Even advocates concede that employee performance is not always ‘normally’ distributed within organisations. The idea of a ‘normal’ distribution – or ‘bell curve’ – is borrowed from statistics, where the subject matter is generally large, random samples of individuals. In the world of work, by contrast, workforces are more carefully selected, according to experience, qualifications and skills.

In addition most organisations train and develop their staff, with the aim of ensuring they grow in experience and apply this knowledge and understanding to their work, all in the hope that their performance, and the performance of their organisation, improves. So in practice the distribution of performance outcomes in real organisations is not generally ‘normally’ distributed, with a ‘bell curve’ shape’, but is skewed to the right. Rigidly applying a ‘normal’ distribution in such circumstances can result in outcomes that are open to challenge from employees, sometimes – and significantly – on grounds of discrimination.

Discrimination can also arise in instances – common with performance pay systems – where decisions over pay rises are devolved to individual managers. This kind of approach dovetails with a requirement for cost control, with pre-set budgets ensuring managers can’t overspend on pay. But such practices run the risk of equal pay claims from employees, especially if the processes involved have not been equality-proofed.

It is not at all clear that merit or performance pay matches the claims its proponents make for motivating employees. The alleged gains in this area are often used as a way of initially marketing such systems to employees. But once in operation, perceptions of unfairness can lead to de-motivation and disengagement. That is particularly important in the current climate, where the ‘fairness agenda’ has gained considerable ground in the wake of revelations about bankers’ bonuses and comparative largesse when it comes to executive pay rises.

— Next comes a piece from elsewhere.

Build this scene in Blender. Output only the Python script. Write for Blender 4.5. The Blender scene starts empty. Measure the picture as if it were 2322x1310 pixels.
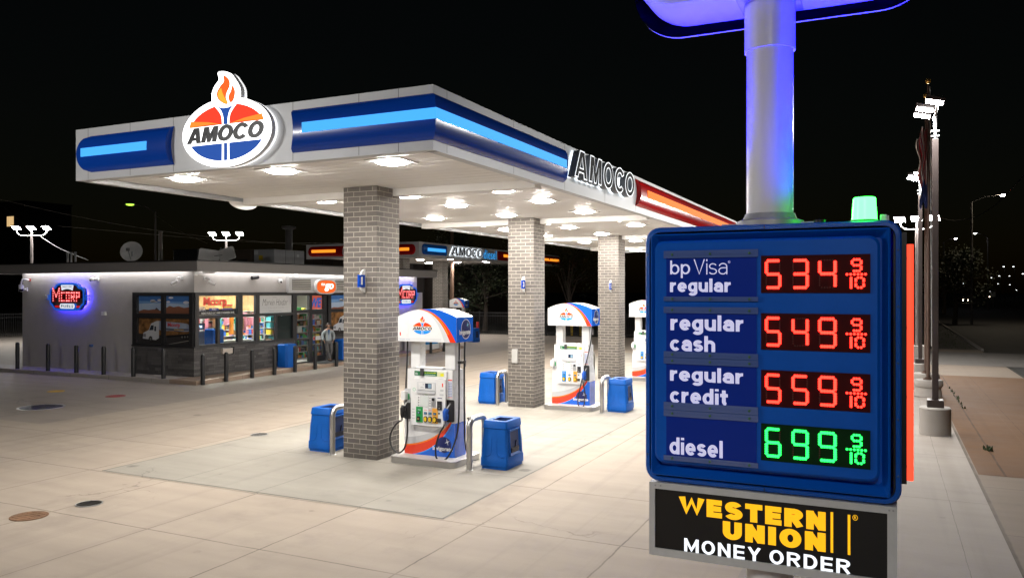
import bpy, bmesh, math, random
from mathutils import Vector, Matrix
from mathutils.geometry import tessellate_polygon
R = math.radians
rnd = random.Random(7)
sc = bpy.context.scene

# ------------------------------------------------------------------ camera
F, CX, HY, H = 1800.0, 1161.0, 657.0, 3.4          # focal length and horizon in photo pixels, eye height
TH = math.atan(851 / 1800.0)
CT, ST = math.cos(TH), math.sin(TH)
cd = bpy.data.cameras.new("camera")
cam = bpy.data.objects.new("camera", cd)
sc.collection.objects.link(cam)
cam.location = (0, 0, H)
cam.rotation_euler = (R(90), 0, TH)
cd.sensor_width = 36.0
cd.lens = F / 2322.0 * 36.0
cd.shift_y = 2.0 / 2322.0
cd.clip_start = 0.05
cd.clip_end = 2000
sc.camera = cam

# ------------------------------------------------------------------ world, moon, exposure
w = bpy.data.worlds.new("World")
sc.world = w
w.use_nodes = True
nt = w.node_tree
bg = nt.nodes["Background"]
sky = nt.nodes.new("ShaderNodeTexSky")
sky.sky_type = 'NISHITA'
sky.sun_disc = False
sky.sun_elevation = R(3)
sky.sun_rotation = R(150)
nt.links.new(sky.outputs[0], bg.inputs[0])
bg.inputs[1].default_value = 0.0010
sl = bpy.data.lights.new("moon", 'SUN')
sl.energy = 0.004
sl.angle = R(0.5)
sl.color = (1, .95, .9)
so = bpy.data.objects.new("moon", sl)
so.rotation_euler = (R(60), 0, R(150))
sc.collection.objects.link(so)
sc.view_settings.view_transform = 'Standard'
sc.view_settings.look = 'None'
sc.view_settings.exposure = 0.0
sc.view_settings.gamma = 1.0
sc.cycles.use_denoising = True
sc.cycles.max_bounces = 8
sc.cycles.diffuse_bounces = 4
sc.cycles.glossy_bounces = 4
sc.cycles.transmission_bounces = 6
sc.cycles.sample_clamp_indirect = 4.0
sc.cycles.caustics_reflective = False
sc.cycles.caustics_refractive = False

LAMP = 232.0         # canopy lens emission

# ------------------------------------------------------------------ picture -> place
def ground(px, py, z=0.0):
    Z = (H - z) * F / (py - HY)
    x = (px - CX) / F * Z
    return Vector((x * CT - Z * ST, x * ST + Z * CT, z))
def ray(px):
    u = (px - CX) / F
    return u * CT - ST, u * ST + CT
def onY(px, Y):
    a, b = ray(px)
    return a * Y / b
def onX(px, X):
    a, b = ray(px)
    return b * X / a
def depth(X, Y):
    return -X * ST + Y * CT
def zpix(py, X, Y):
    return H - (py - HY) * depth(X, Y) / F
def deep(px, Z, z=0.0):
    x = (px - CX) / F * Z
    return Vector((x * CT - Z * ST, x * ST + Z * CT, z))

# ------------------------------------------------------------------ materials
MATS = {}
class G:
    def __init__(s, name):
        s.m = bpy.data.materials.new(name)
        s.m.use_nodes = True
        s.t = s.m.node_tree
        s.b = s.t.nodes["Principled BSDF"]
    def n(s, typ, **kw):
        nd = s.t.nodes.new("ShaderNode" + typ)
        for k, v in kw.items():
            if k.startswith("i_"):
                key = k[2:]
                key = int(key) if key.isdigit() else key.replace("_", " ")
                nd.inputs[key].default_value = v
            else:
                setattr(nd, k, v)
        return nd
    def l(s, a, b):
        s.t.links.new(a, b)
    def math(s, op, a, b=None):
        nd = s.n("Math", operation=op)
        for i, v in enumerate((a, b)):
            if v is None: continue
            if isinstance(v, (int, float)): nd.inputs[i].default_value = v
            else: s.l(v, nd.inputs[i])
        return nd.outputs[0]
    def mix(s, fac, a, b, mode='MIX'):
        nd = s.n("MixRGB", blend_type=mode)
        for i, v in enumerate((fac, a, b)):
            if isinstance(v, (int, float)): nd.inputs[i].default_value = v
            elif isinstance(v, tuple): nd.inputs[i].default_value = v + (1,) if len(v) == 3 else v
            else: s.l(v, nd.inputs[i])
        return nd.outputs[0]
    def noise(s, co, scale, detail=4, rough=.55):
        nd = s.n("TexNoise", i_Scale=scale, i_Detail=detail, i_Roughness=rough)
        s.l(co, nd.inputs["Vector"])
        return nd.outputs["Fac"]
    def ramp(s, v, lo, hi):
        nd = s.n("MapRange", clamp=True)
        s.l(v, nd.inputs[0])
        nd.inputs[1].default_value = lo
        nd.inputs[2].default_value = hi
        return nd.outputs[0]
    def co(s, which="Object"):
        return s.n("TexCoord").outputs[which]
    def bump(s, h, strength, dist=.01):
        nd = s.n("Bump", i_Strength=strength, i_Distance=dist)
        s.l(h, nd.inputs["Height"])
        s.l(nd.outputs[0], s.b.inputs["Normal"])
def mat(name, col=(.5, .5, .5), rough=.5, metal=0.0, emit=None, es=1.0, coat=0.0, var=.0, spec=.5):
    """plain material with a little wear in colour and roughness"""
    if name in MATS: return MATS[name]
    g = G(name)
    b = g.b
    b.inputs["Base Color"].default_value = col + (1,)
    b.inputs["Roughness"].default_value = rough
    b.inputs["Metallic"].default_value = metal
    b.inputs["Specular IOR Level"].default_value = spec
    b.inputs["Coat Weight"].default_value = coat
    if emit:
        b.inputs["Emission Color"].default_value = emit + (1,)
        b.inputs["Emission Strength"].default_value = es
    elif var:
        co = g.co()
        f = g.noise(co, 3.1, 5)
        f2 = g.noise(co, 24, 3)
        k = g.math('ADD', g.math('MULTIPLY', f, .7), g.math('MULTIPLY', f2, .3))
        dark = tuple(c * (1 - var) for c in col)
        lite = tuple(min(1, c * (1 + var)) for c in col)
        g.l(g.mix(g.ramp(k, .3, .7), dark, lite), b.inputs["Base Color"])
        g.l(g.math('ADD', g.math('MULTIPLY', g.ramp(f, .3, .7), .06), rough - .03), b.inputs["Roughness"])
    MATS[name] = g.m
    return g.m

def concrete(name, col, col2, lines=(), spots=.5, jcol=.30):
    g = G(name)
    co = g.co()
    sep = g.n("SeparateXYZ"); g.l(co, sep.inputs[0])
    big = g.noise(co, .22, 4)
    mp = g.n("Mapping"); mp.inputs["Scale"].default_value = (.5, 3.0, 1); g.l(co, mp.inputs[0])
    streak = g.noise(mp.outputs[0], .8, 5)
    mid = g.noise(co, 1.6, 6, .6)
    fine = g.noise(co, 60, 3, .7)
    f = g.math('ADD', g.math('MULTIPLY', big, .35), g.math('ADD', g.math('MULTIPLY', streak, .4), g.math('MULTIPLY', mid, .25)))
    c = g.mix(g.ramp(f, .36, .64), col2, col)
    c = g.mix(g.math('MULTIPLY', g.ramp(fine, .35, .75), .30), c, tuple(x * .72 for x in col), 'MIX')
    # oil drips and stains
    v = g.n("TexVoronoi", i_Scale=.55, feature='F1'); g.l(co, v.inputs["Vector"])
    wob = g.noise(co, 9, 3)
    d = g.math('ADD', v.outputs["Distance"], g.math('MULTIPLY', wob, .08))
    spot = g.math('SUBTRACT', 1.0, g.ramp(d, .085, .125))
    c = g.mix(g.math('MULTIPLY', spot, spots * .55), c, tuple(x * .45 for x in col))
    crk = g.n("TexVoronoi", i_Scale=.33, feature='DISTANCE_TO_EDGE'); cw = g.n("VectorMath", operation='MULTIPLY_ADD')
    nz = g.n("TexNoise", i_Scale=1.3, i_Detail=6); g.l(co, nz.inputs["Vector"]); g.l(nz.outputs["Color"], cw.inputs[0]); cw.inputs[1].default_value = (1.6, 1.6, 0); g.l(co, cw.inputs[2]); g.l(cw.outputs[0], crk.inputs["Vector"])
    ck = g.math('MULTIPLY', g.math('SUBTRACT', 1.0, g.ramp(crk.outputs["Distance"], .0015, .006)), g.ramp(g.noise(co, .35, 3), .54, .62))
    c = g.mix(g.math('MULTIPLY', ck, .55 * min(1, spots)), c, tuple(x * .35 for x in col))
    v2 = g.n("TexVoronoi", i_Scale=1.15, feature='F1'); g.l(co, v2.inputs["Vector"])
    spot2 = g.math('MULTIPLY', g.math('SUBTRACT', 1.0, g.ramp(g.math('ADD', v2.outputs["Distance"], g.math('MULTIPLY', wob, .10)), .085, .125)), g.ramp(g.noise(co, 2.7, 2), .45, .60))
    mt_ = g.n("Mapping"); mt_.inputs["Scale"].default_value = (3.2, .10, 1); g.l(co, mt_.inputs[0])
    tyre = g.ramp(g.noise(mt_.outputs[0], 1.0, 4, .6), .54, .72)
    c = g.mix(g.math('MULTIPLY', tyre, .26 * min(1.2, spots)), c, tuple(x * .55 for x in col))
    c = g.mix(g.math('MULTIPLY', spot2, spots * .5), c, tuple(x * .5 for x in col))
    blot = g.ramp(g.noise(co, .75, 5, .65), .56, .72)
    c = g.mix(g.math('MULTIPLY', blot, spots * .45), c, tuple(x * .62 for x in col))
    m = None
    wv = g.math('MULTIPLY', g.math('SUBTRACT', g.noise(co, 1.7, 5, .7), .5), .05)
    for ax, pos, hw in lines:
        s_ = sep.outputs[ax]
        dd = g.math('ABSOLUTE', g.math('SUBTRACT', g.math('ADD', s_, wv), pos))
        k = g.math('SUBTRACT', 1.0, g.ramp(dd, hw * .6, hw * 1.4))
        m = k if m is None else g.math('MAXIMUM', m, k)
    if m is not None:
        brk = g.ramp(g.noise(co, 1.1, 4), .30, .62)
        m = g.math('MULTIPLY', m, g.math('ADD', .45, g.math('MULTIPLY', brk, .55)))
        c = g.mix(g.math('MULTIPLY', m, .85), c, tuple(x * jcol for x in col))
    g.l(c, g.b.inputs["Base Color"])
    g.l(g.math('ADD', .62, g.math('MULTIPLY', mid, .25)), g.b.inputs["Roughness"])
    g.b.inputs["Specular IOR Level"].default_value = .35
    hgt = g.math('ADD', g.math('MULTIPLY', fine, .3), mid)
    g.bump(hgt, .12, .01)
    MATS[name] = g.m
    return g.m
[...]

Oddly enough, in the light of these developments, the Department for Education has confirmed the introduction of performance-related salary progression on the main scale for school teachers. The context is one in which the Government is sharply curbing public spending, including expenditure on pay. As such, the latest move is understandable. And it remains to be seen what sort of system schools will be expected to adopt. But the linkages between teachers’ progression and their contribution and performance in the classroom are complex. If they suspect that the main rationale behind the proposed changes is not to enhance their contribution and performance, but simply to save money, then any proposals might not get off the ground.